Panicked Wind Energy Industry Offers A Compromise On Subsidies


In the past, subsidies for the fledgling “green energy” industry were justified by suggesting that these were emerging technologies on the cusp of revolutionizing the way we get power. The problem? Well, wind and solar and biofuels have been the “energy of tomorrow” for a couple of decades now, and they’re still so dependent on the government that ending the subsidies would be devastating for the industry.

The wind power industry, specifically, has argued again and again that the expiration of the production tax credit for wind power generation would devastate their industry. They seem to be losing that debate, though, as expiration of the PTC seems likely. But the wind industry is changing their tune now. Instead of asking for a 100% renewal of the subsidy, they want a gradual (very gradual) phase-out.

Wind energy companies have urged Congress for months to extend the so-called production tax credit, which is set to expire this month. The break shaves as much as a third of the costs to generate wind power, and industry advocates contend its loss could cost thousands of jobs. Under the proposal, the credit’s value would fall gradually over the six years.

The credit’s “continued availability for a reasonable period of time will allow the industry to invest in the cost- saving technologies required to finish the job,” the Washington, D.C.-based trade group said in the letter.

The association’s plan would keep 100 percent of the current credit of 2.2 cents a kilowatt-hour for projects started in 2013. The credit would fall to 90 percent for projects completed in 2014, 80 percent in 2015, 70 percent in 2016 and 60 percent in 2017 and 2018, the credit’s final year

That would actually be an even more generous development for the wind industry given that, in the past, the PTC was only being renewed for a year or two at a time. This would be a six year renewal that would have the taxpayers still sharing out a majority of the tax credit the better part of a decade from now.

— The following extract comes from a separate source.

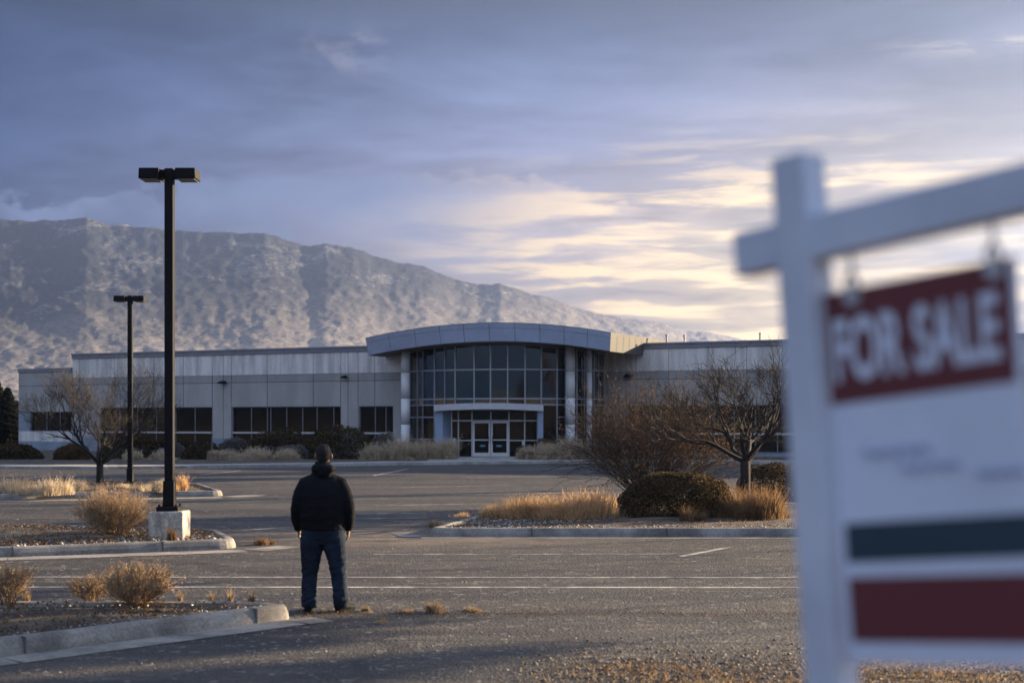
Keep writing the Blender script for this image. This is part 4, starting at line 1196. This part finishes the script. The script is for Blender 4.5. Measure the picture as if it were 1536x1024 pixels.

Whether or not Congress will fall for it remains to be seen, but let’s be clear that these situations where the choice is between axing a subsidy and thousands of jobs or continuing to pay a subsidy that adds to an already enormous budget deficit is what happens when the government “invests” in the private sector.

Business ventures that need government investment are usually so marginal that they can’t attract private investment, which is clearly the case with wind power given that decades later the industry still can’t stand on its own two feet. Business ventures that work, that produce goods and services people need/want at prices they can afford, don’t need government investment.

Rob Port is the editor of In 2011 he was a finalist for the Watch Dog of the Year from the Sam Adams Alliance and winner of the Americans For Prosperity Award for Online Excellence. In 2013 the Washington Post named SAB one of the nation's top state-based political blogs, and named Rob one of the state's best political reporters.

Related posts

  • igx

    Wind should have never ever been subsidized. the only place it will ever do any good is in third world areas completely devoid of energy.

  • Roy_Bean

    As usual, the government approach is wrong and in most cases stupid. They set out to reduce “green house gases” by preventing drilling when drilling for natural gas has had more impact than all the windmills in the country. The problem with energy generation, from wind to nuclear, is that energy that is produced in the off peak hours is wasted. There isn’t a good way to store it. At least not yet. That may change.
    This company is trying to develop a stationary liquid metal battery that could store energy produced in times of low demand and release it in times of high demand. These people are trying to apply the principles of a water system to the electrical grid. It may work, it may not, but it has a much better chance it we can keep the government hands off and let private industry pursue it.

  • cylde

    Why not stop expanding and building more projects? Fracking is setting us free by producing abundant cheap energy.

  • sbark

    The Left didnt see fracking and the supply of Cheap Natty Gas hitting them in the face.

    They actually thought they could make oil/gas/coal supplied energy expensive enough to make wind and solar competitive

    The Left doenst think in terms of a positive, they think in terms of clearing the playing field via negative forces to make their version of economics even remotely workable.

  • Proof

    “a couple of decades”? Wind farms in CA were getting state and federal tax credits back in the early ’80s. Thirty years later and they still can’t stand on their own.

  • mickey_moussaoui

    If wind energy was truely viable they would have wind towers all along the ocean coast line from Washington state to the mexico border. It isn’t that way because NIMBY rich libs and rich repubs don’t want it in their back yard.

  • mickey_moussaoui

    wind towers exist to keep liberal greenies pacified so that they STFU and leave the power companies alone

  • WOOF

    Like nuclear plants get built without subsidies.

  • VocalYokel

    I also favor a gradual phase out of subsidies…4% an hour for the next 25 hours.

  • Flamejob5

    Anyone who would like to watch a factual & informative documentary critical of windpower should watch “Windfall.”